Dealing with a crash is more than just investigating the scene. Police are investigating the death on behalf of the coroner. That means taking a body to a morgue, taking notes about the belongings, photographing injuries, and organising a postmortem.
"Seeing a dead body for the first time can be very traumatic and difficult."
Then there are the family members. Telling someone their loved one had died is a job that's impossible to explain, Sgt Woodbridge says.
"That's really, really tough. We're privileged to be able to do that and do it properly.
"When it's people you know, it rips you to pieces, too, but you've got to hold it together. It's putting dignity into the most undignified situation."
His years of experience mean he has plenty of crash memories to draw from. He could drive from Dunedin to Oamaru and talk through 20-30 fatal crashes along that stretch of road.
Every one is different, and every one is a huge loss, he says. "A lot of people probably think of police officers and first responders as being quite hardened to these things. We're not. We take it home with us and we struggle with it."

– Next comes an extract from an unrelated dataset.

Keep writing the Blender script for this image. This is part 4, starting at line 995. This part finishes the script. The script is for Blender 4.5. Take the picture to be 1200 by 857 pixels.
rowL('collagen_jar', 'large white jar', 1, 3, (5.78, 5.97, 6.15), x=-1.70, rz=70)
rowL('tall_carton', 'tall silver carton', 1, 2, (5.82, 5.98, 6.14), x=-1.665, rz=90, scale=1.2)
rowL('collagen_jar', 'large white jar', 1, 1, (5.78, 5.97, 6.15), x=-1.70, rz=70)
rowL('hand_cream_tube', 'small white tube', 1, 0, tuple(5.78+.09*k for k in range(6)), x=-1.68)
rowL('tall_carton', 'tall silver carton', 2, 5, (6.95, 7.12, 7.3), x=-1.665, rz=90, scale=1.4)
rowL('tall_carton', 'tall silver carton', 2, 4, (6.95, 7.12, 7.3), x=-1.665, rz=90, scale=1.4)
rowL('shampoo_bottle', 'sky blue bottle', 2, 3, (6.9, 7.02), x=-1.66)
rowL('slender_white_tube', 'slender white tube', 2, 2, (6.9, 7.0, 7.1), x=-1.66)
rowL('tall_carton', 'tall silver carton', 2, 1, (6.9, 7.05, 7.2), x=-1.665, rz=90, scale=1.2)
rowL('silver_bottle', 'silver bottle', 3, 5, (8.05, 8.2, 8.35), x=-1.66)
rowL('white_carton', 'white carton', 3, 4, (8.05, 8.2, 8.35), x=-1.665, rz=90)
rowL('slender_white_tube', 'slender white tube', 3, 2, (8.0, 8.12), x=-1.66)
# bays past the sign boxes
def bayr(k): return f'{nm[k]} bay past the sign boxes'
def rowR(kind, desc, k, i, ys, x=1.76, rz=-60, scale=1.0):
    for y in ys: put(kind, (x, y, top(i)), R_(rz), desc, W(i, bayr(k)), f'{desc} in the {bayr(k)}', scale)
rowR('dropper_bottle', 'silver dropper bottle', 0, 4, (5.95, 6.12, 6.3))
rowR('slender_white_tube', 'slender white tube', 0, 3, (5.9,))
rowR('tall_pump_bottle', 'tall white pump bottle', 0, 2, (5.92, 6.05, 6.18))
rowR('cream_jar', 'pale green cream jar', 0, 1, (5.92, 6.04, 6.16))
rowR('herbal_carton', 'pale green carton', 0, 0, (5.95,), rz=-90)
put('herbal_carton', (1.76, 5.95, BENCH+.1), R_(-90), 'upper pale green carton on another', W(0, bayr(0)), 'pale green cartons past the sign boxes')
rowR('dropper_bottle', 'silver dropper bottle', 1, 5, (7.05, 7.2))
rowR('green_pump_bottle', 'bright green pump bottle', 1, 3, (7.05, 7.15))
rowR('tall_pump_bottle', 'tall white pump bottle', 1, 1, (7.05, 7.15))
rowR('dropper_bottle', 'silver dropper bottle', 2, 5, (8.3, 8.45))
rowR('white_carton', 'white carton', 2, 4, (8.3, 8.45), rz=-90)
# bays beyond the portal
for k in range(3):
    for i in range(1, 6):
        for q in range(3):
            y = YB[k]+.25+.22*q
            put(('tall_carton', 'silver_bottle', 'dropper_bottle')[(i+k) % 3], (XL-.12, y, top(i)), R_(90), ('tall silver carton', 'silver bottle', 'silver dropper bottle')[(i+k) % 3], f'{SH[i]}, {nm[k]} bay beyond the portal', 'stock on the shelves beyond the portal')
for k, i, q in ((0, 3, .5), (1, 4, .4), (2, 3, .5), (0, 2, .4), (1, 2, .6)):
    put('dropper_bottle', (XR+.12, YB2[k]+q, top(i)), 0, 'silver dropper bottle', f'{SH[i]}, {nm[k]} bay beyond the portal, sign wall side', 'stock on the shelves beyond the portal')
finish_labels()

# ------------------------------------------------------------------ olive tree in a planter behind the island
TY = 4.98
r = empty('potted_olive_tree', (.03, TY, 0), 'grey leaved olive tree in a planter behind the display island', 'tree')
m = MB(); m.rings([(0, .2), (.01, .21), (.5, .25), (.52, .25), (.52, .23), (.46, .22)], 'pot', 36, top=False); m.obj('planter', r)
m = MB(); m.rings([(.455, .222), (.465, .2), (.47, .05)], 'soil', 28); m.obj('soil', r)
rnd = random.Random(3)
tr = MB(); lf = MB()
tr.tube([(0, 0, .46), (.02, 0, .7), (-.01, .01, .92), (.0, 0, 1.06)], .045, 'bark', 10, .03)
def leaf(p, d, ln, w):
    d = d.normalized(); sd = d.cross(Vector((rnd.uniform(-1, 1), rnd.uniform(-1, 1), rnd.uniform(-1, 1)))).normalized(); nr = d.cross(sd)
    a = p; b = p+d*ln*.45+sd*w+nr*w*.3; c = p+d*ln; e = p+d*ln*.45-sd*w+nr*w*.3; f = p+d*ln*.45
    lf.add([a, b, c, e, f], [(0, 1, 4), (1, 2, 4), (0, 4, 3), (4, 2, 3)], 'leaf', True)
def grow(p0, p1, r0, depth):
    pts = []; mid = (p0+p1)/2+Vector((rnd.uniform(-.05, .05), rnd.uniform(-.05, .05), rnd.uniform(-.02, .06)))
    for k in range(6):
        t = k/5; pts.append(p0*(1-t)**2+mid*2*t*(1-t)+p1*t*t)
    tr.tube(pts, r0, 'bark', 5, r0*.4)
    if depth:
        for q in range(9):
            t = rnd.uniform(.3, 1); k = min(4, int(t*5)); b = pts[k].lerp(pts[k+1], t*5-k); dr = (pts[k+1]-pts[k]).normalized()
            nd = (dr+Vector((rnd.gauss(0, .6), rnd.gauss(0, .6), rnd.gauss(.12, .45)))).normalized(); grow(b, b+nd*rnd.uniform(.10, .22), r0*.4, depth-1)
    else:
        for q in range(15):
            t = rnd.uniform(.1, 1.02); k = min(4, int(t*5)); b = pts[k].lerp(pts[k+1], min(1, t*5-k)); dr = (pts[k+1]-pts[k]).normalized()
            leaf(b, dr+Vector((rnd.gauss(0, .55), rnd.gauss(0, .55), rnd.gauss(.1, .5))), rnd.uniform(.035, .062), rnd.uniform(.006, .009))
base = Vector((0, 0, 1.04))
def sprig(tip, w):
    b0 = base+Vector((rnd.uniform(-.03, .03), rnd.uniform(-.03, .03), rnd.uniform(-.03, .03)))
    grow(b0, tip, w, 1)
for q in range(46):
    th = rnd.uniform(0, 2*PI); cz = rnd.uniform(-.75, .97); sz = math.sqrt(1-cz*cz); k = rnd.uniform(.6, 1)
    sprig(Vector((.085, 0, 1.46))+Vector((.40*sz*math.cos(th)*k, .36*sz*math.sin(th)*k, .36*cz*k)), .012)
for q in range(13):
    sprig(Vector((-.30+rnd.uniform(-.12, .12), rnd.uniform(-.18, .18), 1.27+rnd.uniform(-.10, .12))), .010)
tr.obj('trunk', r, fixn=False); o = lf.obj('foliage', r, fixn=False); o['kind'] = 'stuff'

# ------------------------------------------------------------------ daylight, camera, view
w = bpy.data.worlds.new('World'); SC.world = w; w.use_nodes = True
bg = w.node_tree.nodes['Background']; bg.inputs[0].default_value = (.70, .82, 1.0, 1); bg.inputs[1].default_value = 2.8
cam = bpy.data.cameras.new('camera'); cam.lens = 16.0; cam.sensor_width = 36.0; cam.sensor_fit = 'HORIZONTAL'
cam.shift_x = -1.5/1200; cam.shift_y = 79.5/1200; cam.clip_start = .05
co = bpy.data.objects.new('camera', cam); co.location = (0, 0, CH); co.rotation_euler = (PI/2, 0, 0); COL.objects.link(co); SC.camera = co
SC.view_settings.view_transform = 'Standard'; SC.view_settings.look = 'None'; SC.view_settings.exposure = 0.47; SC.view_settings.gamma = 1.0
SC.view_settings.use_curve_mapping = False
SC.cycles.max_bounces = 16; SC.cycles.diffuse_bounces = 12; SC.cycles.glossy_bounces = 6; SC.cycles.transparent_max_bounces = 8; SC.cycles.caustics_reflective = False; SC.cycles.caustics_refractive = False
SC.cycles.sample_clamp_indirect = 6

He says he's lucky to have a good partner and family who will support him, and good systems within police. He has been sent for psychological debriefs several times — just talking it through helps.
Despite the trauma, it's a privilege to be part of a family's life at their worst time. "We have the ability to help them with empathy and tell them the process and try to help them through.
"There's nothing in a crash that's logical."
He also keeps in contact with a lot of the families of those who have died.
Just last week he saw Kimberley Marris, the mother of Ruby Marris. Sgt Woodbridge, who was a friend of the family, attended the crash near Moeraki in February 2015 that killed the 5-year-old.
He remembers helping an ambulance officer to clean up the little girl before putting her in an ambulance.
The crash was caused by a foreign driver crossing the centre line and driving on the wrong side of the road.
Preventable crashes are a huge source of frustration.
At a serious crash he attended this year, in which a man and his son were lucky not to die, the man admitted using Facebook while he was driving, Sgt Woodbridge says.
Drink-drivers also have police in rural areas tearing their hair out.
"We do this job because we love helping people, and the biggest thing we can do is stop these crashes happening, stop our community from hurting, stop my community from losing their loved ones."
He has resigned himself to the fact he will more than likely be dealing with death in the coming weeks.